As Alfajr Jamia was wooing its first customers, Café Pronto had already settled down the road after opening its second restaurant near the intersection between Kimathi and Mama Ngina streets.

Café Pronto also displaced another night club, Gravity. Next to Café Pronto where Pepino Pizza now operates from was IClub which had rebranded from Tacos before closing down forever.

Once ranked number 131 of 162 things to do while in Nairobi by Lonely Planet travellers, Tacos now seems like a distant memory for those who were in the party scene before 2012. But in its hey days media coverage about anything worth celebrating like the New Year, Christmas or the Champions League was incomplete without its mention.

“After 10pm this place goes quiet and we have to move up the street in order to get customers because there is no life, just street children watching free TV up there,” says Delvin Kinuthia, who has operated a taxi on this part of the street for over a decade and a half.

Many are quick to point an accusatory finger at the introduction of breathalysers in 2012.

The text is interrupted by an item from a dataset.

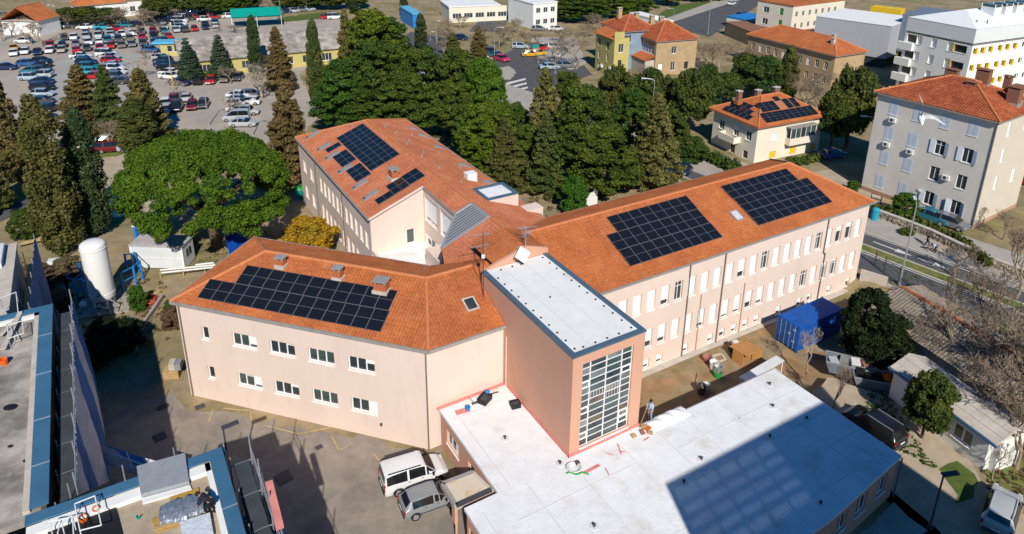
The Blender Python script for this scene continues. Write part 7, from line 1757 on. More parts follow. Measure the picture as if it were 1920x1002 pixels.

“Rightfully so, you would rather arrive home alive than get into an accident and get injured or die,” says National Transport and Safety Authority (NTSA) Director Francis Meja.

Alcoblow tradition

The National Police Service, which at the end of last year took over some of the enforcement roles from NTSA, has continued with the alcoblow tradition on weekends.

Faced with the threat of spending a night behind bars and paying hefty fines for being caught drunk driving, motorists who have higher spending power now opt to drink nearer home at the ‘locals’. As a result, new partying hubs have sprung up in Lang’ata, Kamakis and lately Kiambu road where finding a parking at Jikoni’s on a Friday night is hell.

But as the night life ebbs away from the heartbeat of the CBD, a dining culture is taking its place. And it is happening fast. On Banda Street, a new restaurant is being set up the mezzanine floor of JKUAT Towers. If the inscriptions on its metal rails are correct, the new restaurant that will overlook Jamia Mosque would be known as Beirut.

On Koinange Street, which used to be the call girl headquarters, they have all but disappeared. The opening of CJs restaurant on the street in May was the clearest indicator of how lucrative Nairobi CBD’s restaurant industry has become. CJs, owned by Café Java’s, a Ugandan restaurant chain, has for years been battling with Kenya’s own Java over the latter’s decision to open restaurants in Kampala, citing a similarity of names.

Today, while in the CBD you can have a taste of Japan at Terriyaki along Mama Ngina Street, eat Turkish at Antonio’s grill (Kaunda Street) and at Big Knife (Monrovia Street) or eat Italian at Sale E Pepe (Mama Ngina Street) and Tratoria (Kaunda Street).

And if you are a fan of Chinese food, you will be spoilt for choice between Panda on Kaunda Street, Tin Tin at the Kenyatta International Convention Centre (KICC), Jia Yan Shi Fu (Loita Street) and Hong Kong (Koinange Street).

Obado Obadoh, the founder and Managing Director of Café Deli, which is also trying to fight for space in the CBD with three restaurants already and another two on the way, says the death of night clubs was expected.

“The big thing killing bars is the influx of taxes so their profit margins are diminishing. On the flip side restaurants are growing their margins by adding value to food while for clubs you just buy alcohol from suppliers and sell it,” he says.

Additionally, Obadoh says the tastes of Kenyans are changing due to access to information which is creating a demand for niche restaurants.